Now, coming to the father-son duo…
2) Abani Mukherjee:
Born in 1891, Abani Mukherji was a revolutionary and co-founder of the Communist Party of India (CPI). Subsequently, he shifted to Moscow and turned into an Indologist in the later part of his life.
Abani Mukherji was arrested on June 2, 1937 and was scheduled for repression in the first category (execution) in the Moscow Centre list of October 21, 1937 for 97 people, No. 52.
He was shot and buried at the Kommunarka NKVD training ground on October 28, 1937. He was rehabilitated by the USSR Armed Forces on May 26, 19564.
3) Gora Gaur Mukherji:
Gora Gaur was the only son of Abani Mukherjee and he is widely believed to have been killed in WW2 during the Battle of Stalingrad, 19425,6.
Consequently, the entire claim of Gora informing the imprisonment of Abani Mukherji (proved dead in 1937) and Netaji in Yakutsk comes down like a house of cards.
Conclusion:
There is no evidence to substantiate the claim of Satyanarayan Sinha regarding Gora being alive in Russia in 1954, nor is there any proof to show the continued existence of Abani Mukherji into the early 1950s.
Therefore, based on the available evidence, Satyanarayan Sinha’s claim of Netaji Subhas Chandra Bose being a prisoner in Yakutsk can only be termed as an invention of imagination.
Subsequently, the claims of Netaji being liquidated in Siberia that are sourced on Sinha’s accounts…are unfounded and baseless.
References:
1) Who won us the Freedom- Gandhi or Bose? https://youtu.be/HFnbxHg1LdA
2) Dr Satyanarayan Sinha, Netaji mystery, Prakash Chandra Saha, Grantham, 1965. 123 p.
3) Anuj Dhar, India’s biggest cover-up, 2012. Chapter 8.
4) People and Fates.
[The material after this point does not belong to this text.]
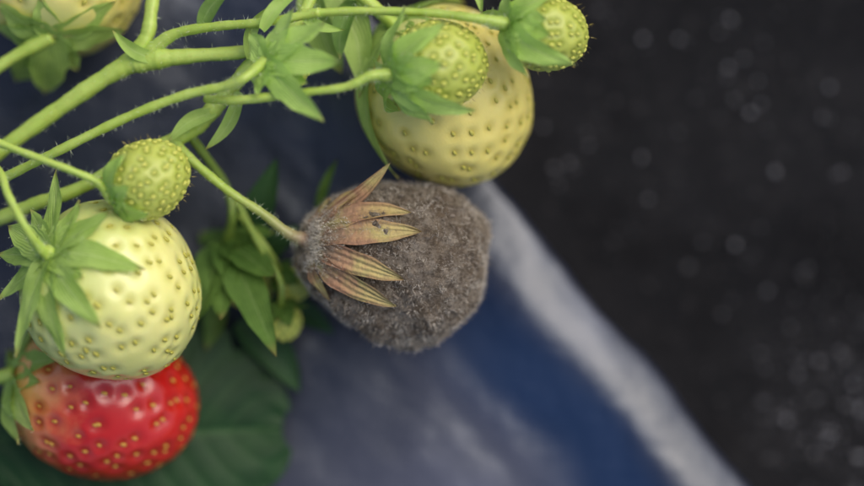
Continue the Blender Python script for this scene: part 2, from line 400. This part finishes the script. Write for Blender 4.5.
# ---- low, shaded buds beside the mouldy berry
b1 = Berry('strawberry_bud', 243, 272, 1.0, 32, 40, (0.35, -0.76, -0.4), k=0.1, nseed=60, pit=0.03, body=M_green, seedm=M_seed_g, sd=91, nu=80, nv=50)
for psi, ln, wd, th in ((-62, 126, 40, 0.1), (-88, 76, 44, 0.2), (-112, 90, 44, 0.1), (-38, 66, 36, 0.0), (170, 40, 34, 0.1), (20, 50, 34, 0.0), (-75, 50, 36, 0.4)):
    b1.sepal(psi, ln, wd, th0=th, curve=0.45, curl=0.5)
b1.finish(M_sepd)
b2 = Berry('strawberry_bud', 284, 322, 1.6, 18, 20, (0.1, -0.8, -0.4), nseed=50, pit=0.02, body=M_green, seedm=M_seed_g, sd=92, nu=60, nv=40)
for psi, ln, wd, th in ((-60, 24, 20, 0.2), (-120, 24, 20, 0.2), (10, 26, 18, 0.2), (170, 26, 18, 0.2)):
    b2.sepal(psi, ln, wd, th0=th, curve=0.8, curl=0.2)
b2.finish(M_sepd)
b3 = Berry('strawberry_bud', 292, 284, 1.5, 16, 19, (0.6, -0.6, -0.3), nseed=40, pit=0.02, body=M_green, seedm=M_seed_g, sd=93, nu=60, nv=40)
for psi, ln, wd, th in ((-30, 24, 18, 0.3), (-90, 24, 18, 0.3), (60, 26, 18, 0.2), (170, 30, 18, 0.0)):
    b3.sepal(psi, ln, wd, th0=th, curve=0.8, curl=0.2)
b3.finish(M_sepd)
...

Biobibliographic Dictionary of Orientalists – Victims of Political Terror in the Soviet Period (1917-1991). Ed. prepared by Ya. V. Vasilkov, M. Yu. Sorokina. St. Petersburg: Petersburg Oriental Studies, 2003. 496 p. (Title translated from Russian)
5) Goutam Chattapadhyaya (1992). Samajtantrer Agniparikkha o Bharater Communist Andolan (Bengali). Kolkata: Pustak Bipani. 76 p.
6) Anuj dhar and Chandrachur Ghose, Conundrum, 2019. 616 p.